Random Vibration Fatigue Life Prediction of Nano-Silver Solder Joint

Abstract

Nano-silver is a very potential electronic interconnection material. It’s excellent physical and chemical properties, high thermal conductivity and good electrical conductivity make it very suitable for high power electronic devices. In practical engineering, 20% of the failure of electronic products is caused by vibration load, so it is necessary to study the vibration reliability of interconnected materials. In this paper, the modal and random vibration finite element analysis of nano-silver solder joints were analyzed with workbench software. Predicting random vibration fatigue life of nano-silver solder joint by Coffin-Manson high cycle fatigue empirical formula, Miner’s linear cumulative damage theory and Steinberg model.
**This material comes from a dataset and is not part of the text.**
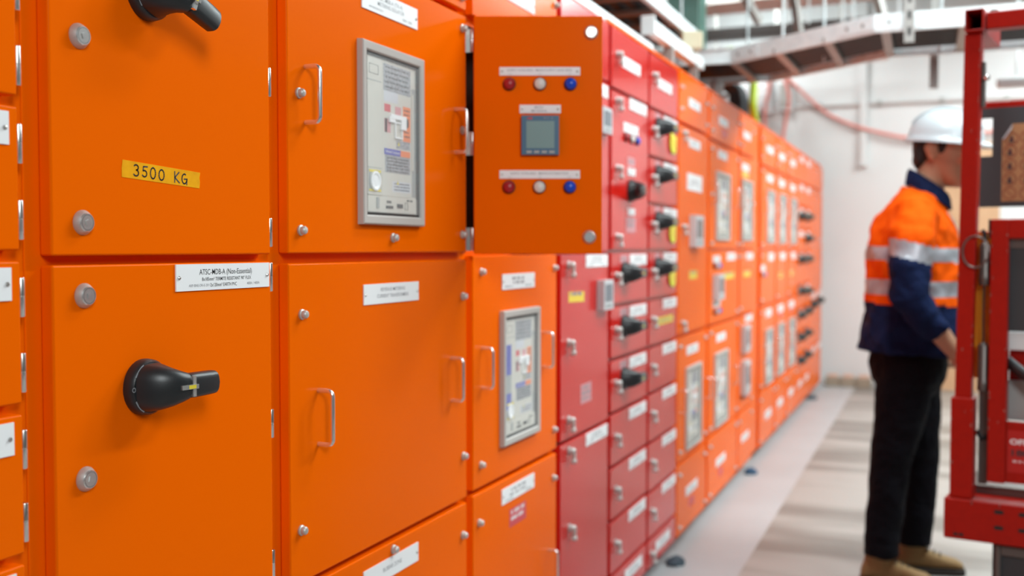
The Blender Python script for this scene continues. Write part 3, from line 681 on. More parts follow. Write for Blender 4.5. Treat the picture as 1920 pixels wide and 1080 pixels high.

The random vibration fatigue life of the nanosilver solder joint is 8342 h. It is found that the vibration reliability of nano-silver is inferior to Sn3.0Ag0.5Cu and Sn63Pb37 and the diameter of solder joints and PCB thickness are proportional to the vibration fatigue life, and the PCB thickness has a greater effect on the vibration life than the solder joint diameter. Solder joint height and pad thickness are inversely proportional to vibration fatigue life, and pad thickness has little effect on vibration fatigue life.